↓

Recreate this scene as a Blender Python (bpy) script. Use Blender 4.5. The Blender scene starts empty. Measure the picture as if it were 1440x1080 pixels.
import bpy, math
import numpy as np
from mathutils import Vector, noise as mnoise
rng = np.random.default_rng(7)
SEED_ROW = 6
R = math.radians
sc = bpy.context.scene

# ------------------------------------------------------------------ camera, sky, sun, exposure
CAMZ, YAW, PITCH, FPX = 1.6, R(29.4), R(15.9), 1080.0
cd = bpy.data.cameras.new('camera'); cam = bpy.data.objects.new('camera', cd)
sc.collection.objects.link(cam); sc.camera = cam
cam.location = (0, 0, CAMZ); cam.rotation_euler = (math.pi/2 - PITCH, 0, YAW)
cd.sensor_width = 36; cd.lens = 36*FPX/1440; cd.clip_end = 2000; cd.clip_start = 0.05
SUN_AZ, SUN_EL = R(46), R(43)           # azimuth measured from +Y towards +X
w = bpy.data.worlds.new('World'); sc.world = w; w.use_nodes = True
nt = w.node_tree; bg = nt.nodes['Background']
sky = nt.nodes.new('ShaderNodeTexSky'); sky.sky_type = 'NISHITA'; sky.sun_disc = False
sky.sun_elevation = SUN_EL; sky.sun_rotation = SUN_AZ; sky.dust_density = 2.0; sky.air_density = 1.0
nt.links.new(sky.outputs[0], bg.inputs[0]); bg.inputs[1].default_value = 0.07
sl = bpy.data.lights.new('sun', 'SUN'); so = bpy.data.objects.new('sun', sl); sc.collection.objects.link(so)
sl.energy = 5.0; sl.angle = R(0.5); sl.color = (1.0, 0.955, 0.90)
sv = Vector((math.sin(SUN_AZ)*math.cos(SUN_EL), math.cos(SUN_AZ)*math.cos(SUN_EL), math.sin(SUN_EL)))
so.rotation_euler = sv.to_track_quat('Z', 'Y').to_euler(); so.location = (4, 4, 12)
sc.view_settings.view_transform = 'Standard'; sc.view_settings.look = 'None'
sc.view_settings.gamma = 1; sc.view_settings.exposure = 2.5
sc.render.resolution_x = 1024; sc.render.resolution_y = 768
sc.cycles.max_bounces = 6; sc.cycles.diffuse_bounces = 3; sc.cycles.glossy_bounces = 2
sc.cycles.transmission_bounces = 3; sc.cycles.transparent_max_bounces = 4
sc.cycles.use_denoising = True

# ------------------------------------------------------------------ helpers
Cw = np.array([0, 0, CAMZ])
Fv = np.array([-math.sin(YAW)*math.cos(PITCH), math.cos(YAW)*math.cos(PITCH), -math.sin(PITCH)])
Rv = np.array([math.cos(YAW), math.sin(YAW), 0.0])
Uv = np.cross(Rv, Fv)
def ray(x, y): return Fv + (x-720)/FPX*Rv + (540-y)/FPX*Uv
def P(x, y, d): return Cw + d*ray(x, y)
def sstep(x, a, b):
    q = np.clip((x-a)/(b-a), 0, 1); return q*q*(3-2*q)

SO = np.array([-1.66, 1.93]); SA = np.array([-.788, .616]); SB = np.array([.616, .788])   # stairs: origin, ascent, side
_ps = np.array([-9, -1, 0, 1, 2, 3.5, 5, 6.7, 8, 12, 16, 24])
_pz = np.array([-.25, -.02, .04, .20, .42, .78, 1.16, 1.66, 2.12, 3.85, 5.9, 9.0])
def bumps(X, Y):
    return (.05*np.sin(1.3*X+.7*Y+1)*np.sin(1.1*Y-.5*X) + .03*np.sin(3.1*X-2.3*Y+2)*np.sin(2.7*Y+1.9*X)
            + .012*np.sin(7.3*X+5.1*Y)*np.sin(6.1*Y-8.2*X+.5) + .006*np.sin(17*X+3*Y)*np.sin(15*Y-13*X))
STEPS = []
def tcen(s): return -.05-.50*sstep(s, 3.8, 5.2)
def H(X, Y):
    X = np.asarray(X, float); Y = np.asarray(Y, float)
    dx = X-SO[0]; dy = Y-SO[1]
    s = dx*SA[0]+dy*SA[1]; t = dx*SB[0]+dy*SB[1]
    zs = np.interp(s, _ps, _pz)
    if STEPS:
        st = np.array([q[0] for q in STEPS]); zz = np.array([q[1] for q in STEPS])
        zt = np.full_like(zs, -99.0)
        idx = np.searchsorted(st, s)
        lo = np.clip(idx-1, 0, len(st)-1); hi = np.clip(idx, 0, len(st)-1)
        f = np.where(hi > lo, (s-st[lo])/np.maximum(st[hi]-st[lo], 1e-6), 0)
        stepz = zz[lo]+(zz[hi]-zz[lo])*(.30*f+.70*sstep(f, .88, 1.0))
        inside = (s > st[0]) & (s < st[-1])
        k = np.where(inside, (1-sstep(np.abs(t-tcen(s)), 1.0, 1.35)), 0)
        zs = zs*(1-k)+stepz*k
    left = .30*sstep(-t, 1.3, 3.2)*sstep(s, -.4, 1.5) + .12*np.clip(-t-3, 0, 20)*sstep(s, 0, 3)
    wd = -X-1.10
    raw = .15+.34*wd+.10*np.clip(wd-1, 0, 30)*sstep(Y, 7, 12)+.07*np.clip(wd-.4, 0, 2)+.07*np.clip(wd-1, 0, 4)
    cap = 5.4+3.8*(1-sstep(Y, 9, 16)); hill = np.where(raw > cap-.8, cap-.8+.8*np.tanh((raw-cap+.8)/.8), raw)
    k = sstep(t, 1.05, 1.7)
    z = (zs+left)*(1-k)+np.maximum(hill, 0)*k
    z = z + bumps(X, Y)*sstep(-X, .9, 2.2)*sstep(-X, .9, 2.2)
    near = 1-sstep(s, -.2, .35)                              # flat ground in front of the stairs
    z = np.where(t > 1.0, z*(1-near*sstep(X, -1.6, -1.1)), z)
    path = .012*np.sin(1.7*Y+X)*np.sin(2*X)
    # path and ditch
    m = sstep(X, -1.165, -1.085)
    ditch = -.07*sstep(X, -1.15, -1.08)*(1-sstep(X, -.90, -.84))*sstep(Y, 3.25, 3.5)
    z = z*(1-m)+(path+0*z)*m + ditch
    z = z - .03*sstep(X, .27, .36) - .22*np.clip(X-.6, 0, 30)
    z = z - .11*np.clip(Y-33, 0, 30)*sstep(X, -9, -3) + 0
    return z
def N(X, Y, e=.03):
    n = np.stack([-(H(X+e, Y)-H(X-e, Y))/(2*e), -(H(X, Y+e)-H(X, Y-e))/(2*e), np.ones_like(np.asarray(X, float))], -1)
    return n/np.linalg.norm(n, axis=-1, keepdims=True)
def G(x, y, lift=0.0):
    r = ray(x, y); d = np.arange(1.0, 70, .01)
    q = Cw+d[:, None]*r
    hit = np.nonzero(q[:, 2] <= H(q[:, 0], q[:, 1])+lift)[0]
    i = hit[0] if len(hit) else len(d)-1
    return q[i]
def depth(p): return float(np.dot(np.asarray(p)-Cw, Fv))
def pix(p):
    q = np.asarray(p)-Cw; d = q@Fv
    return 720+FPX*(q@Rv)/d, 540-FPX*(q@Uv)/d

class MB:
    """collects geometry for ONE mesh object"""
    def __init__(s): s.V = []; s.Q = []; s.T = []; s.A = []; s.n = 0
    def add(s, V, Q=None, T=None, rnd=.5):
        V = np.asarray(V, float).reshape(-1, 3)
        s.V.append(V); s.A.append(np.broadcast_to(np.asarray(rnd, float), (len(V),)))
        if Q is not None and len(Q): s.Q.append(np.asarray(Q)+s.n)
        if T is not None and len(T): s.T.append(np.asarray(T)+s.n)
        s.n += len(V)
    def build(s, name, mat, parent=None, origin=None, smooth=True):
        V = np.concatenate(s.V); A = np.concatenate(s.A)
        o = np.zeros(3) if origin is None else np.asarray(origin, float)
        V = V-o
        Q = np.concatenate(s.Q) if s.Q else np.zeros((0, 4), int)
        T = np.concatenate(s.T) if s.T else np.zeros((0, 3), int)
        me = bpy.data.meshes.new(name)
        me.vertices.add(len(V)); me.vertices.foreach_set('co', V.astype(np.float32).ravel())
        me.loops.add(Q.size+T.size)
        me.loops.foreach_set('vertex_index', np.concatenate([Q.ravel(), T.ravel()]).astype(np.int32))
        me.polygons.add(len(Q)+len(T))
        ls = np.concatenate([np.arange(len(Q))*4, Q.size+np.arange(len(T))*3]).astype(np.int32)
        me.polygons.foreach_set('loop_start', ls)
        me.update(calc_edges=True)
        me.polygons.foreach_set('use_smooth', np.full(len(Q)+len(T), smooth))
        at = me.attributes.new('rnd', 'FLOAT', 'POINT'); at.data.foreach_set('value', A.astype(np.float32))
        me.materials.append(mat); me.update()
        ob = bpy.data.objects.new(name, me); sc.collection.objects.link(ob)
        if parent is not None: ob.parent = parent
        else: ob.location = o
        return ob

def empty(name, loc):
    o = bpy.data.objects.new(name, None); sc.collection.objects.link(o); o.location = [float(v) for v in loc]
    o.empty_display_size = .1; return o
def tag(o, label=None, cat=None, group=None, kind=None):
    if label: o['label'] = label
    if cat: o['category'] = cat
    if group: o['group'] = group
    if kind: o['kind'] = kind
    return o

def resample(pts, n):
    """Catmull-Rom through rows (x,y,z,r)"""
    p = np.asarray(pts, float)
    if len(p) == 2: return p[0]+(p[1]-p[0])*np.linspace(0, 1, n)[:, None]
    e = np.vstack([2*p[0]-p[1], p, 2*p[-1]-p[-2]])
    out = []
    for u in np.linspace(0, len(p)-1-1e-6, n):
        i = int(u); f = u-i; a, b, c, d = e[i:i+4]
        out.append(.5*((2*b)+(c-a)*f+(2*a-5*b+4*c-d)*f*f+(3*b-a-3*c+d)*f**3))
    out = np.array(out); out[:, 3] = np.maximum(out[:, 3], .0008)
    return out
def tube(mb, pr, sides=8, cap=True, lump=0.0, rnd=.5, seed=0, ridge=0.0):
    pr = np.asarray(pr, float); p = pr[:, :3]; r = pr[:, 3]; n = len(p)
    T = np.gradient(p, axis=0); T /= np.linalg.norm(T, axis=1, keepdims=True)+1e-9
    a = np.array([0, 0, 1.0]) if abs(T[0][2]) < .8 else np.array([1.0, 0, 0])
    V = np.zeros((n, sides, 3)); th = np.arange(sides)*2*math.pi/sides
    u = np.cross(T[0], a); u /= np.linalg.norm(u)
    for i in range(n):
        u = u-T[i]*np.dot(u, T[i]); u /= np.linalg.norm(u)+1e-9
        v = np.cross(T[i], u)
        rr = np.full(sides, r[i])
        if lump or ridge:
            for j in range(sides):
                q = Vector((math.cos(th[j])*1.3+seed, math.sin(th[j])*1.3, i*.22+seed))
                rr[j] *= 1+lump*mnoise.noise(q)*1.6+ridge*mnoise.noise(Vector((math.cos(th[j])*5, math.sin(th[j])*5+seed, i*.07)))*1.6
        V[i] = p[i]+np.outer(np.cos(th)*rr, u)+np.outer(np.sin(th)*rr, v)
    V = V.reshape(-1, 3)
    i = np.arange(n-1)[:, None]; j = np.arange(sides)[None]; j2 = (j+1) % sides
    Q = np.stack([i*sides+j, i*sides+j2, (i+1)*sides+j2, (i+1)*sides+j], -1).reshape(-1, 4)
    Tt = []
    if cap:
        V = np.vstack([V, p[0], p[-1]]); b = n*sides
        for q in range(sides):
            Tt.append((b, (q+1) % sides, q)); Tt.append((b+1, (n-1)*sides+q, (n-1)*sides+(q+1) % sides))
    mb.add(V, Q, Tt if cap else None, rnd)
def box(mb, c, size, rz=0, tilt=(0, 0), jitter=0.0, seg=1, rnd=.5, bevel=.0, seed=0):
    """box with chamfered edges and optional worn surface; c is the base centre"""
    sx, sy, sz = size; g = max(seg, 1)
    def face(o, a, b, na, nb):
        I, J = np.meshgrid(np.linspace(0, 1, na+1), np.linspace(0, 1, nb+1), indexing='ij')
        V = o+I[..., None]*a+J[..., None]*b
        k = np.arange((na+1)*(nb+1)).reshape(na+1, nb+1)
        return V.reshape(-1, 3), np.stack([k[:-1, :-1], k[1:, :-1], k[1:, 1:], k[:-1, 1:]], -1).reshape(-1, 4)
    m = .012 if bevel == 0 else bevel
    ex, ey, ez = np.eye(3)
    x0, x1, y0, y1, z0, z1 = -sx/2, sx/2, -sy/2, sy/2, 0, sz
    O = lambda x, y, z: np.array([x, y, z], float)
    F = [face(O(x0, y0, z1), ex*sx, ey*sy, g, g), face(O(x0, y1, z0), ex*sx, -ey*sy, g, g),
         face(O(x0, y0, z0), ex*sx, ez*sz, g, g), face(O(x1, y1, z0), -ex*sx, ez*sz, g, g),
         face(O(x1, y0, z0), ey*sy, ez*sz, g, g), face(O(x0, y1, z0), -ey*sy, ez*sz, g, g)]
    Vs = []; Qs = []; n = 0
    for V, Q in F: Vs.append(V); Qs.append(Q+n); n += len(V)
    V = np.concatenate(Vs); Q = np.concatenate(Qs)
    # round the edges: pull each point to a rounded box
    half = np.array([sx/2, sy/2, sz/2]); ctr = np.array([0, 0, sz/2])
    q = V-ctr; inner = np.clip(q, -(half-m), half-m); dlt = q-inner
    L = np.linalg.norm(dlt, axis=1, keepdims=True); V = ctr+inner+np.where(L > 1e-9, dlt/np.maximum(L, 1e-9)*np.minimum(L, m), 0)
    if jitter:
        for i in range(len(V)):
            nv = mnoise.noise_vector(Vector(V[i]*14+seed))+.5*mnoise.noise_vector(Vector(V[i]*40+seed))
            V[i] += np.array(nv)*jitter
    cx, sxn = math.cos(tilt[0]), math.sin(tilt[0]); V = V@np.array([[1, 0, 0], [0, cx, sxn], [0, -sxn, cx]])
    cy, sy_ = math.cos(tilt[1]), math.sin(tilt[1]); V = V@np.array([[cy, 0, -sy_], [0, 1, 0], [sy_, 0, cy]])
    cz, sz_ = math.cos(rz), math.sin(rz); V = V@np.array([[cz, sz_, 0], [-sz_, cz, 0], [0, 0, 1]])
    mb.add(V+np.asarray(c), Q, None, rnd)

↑

## WHAT IS EXPECTED
Copy in full each line that holds the word "scene".

## FULL ANSWER
Recreate this scene as a Blender Python (bpy) script. Use Blender 4.5. The Blender scene starts empty. Measure the picture as if it were 1440x1080 pixels.
sc = bpy.context.scene